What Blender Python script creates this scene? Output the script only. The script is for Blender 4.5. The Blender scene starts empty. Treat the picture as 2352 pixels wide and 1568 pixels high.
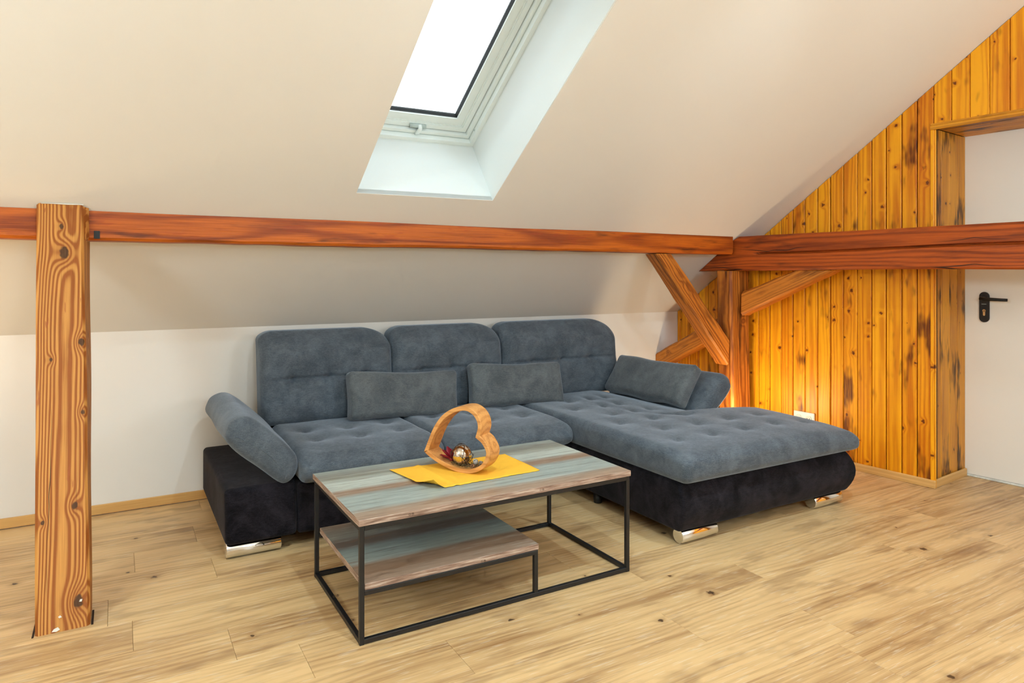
•••••
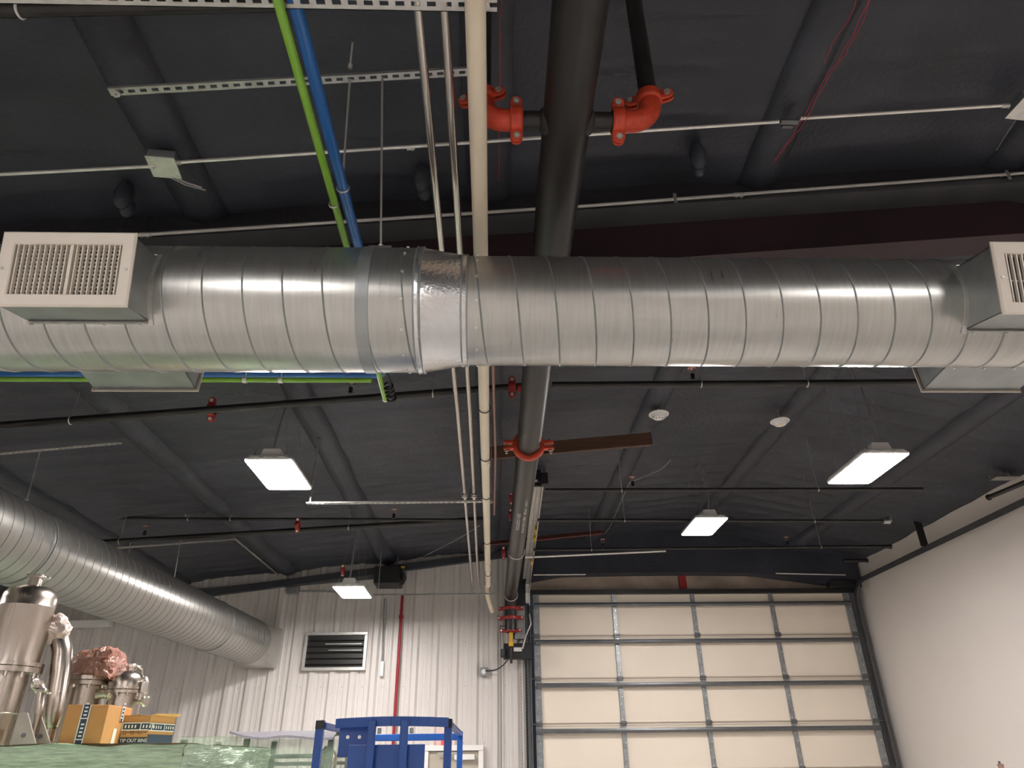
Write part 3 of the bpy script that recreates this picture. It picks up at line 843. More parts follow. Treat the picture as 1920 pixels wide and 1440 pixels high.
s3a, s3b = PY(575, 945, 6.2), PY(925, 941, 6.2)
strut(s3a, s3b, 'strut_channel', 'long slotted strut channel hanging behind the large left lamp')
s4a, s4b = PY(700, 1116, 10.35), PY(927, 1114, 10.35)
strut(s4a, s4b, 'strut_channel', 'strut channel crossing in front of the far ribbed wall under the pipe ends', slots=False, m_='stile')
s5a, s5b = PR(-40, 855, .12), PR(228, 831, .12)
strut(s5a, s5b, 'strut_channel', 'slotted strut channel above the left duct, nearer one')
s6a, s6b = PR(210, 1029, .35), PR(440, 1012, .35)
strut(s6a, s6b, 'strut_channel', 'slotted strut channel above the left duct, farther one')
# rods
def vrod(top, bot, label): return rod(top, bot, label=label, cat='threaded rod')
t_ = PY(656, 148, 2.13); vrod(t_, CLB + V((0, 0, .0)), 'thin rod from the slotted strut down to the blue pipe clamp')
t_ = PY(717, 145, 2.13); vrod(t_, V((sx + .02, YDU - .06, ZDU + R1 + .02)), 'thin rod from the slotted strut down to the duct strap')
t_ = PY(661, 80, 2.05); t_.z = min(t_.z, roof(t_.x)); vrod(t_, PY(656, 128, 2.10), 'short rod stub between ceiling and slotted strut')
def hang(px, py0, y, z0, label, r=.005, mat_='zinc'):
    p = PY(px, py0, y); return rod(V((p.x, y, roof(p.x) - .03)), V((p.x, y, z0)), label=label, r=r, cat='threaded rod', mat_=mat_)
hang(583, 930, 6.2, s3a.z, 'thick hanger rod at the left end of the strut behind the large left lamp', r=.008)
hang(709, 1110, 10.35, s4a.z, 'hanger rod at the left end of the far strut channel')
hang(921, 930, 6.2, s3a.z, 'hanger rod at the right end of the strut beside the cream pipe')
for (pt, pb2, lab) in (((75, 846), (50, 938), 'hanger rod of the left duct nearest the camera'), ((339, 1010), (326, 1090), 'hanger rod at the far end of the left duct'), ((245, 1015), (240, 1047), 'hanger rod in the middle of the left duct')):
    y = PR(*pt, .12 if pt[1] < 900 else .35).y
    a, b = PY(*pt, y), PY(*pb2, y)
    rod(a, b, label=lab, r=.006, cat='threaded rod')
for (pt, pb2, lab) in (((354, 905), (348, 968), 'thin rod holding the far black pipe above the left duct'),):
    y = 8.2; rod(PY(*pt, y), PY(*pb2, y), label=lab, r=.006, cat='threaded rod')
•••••
- _Exercise brief_:
From the records, copy every line that has the string "pixels" in it.

- _Solution to this exercise_:
What Blender Python script creates this scene? Output the script only. The script is for Blender 4.5. The Blender scene starts empty. Treat the picture as 2352 pixels wide and 1568 pixels high.
Write part 3 of the bpy script that recreates this picture. It picks up at line 843. More parts follow. Treat the picture as 1920 pixels wide and 1440 pixels high.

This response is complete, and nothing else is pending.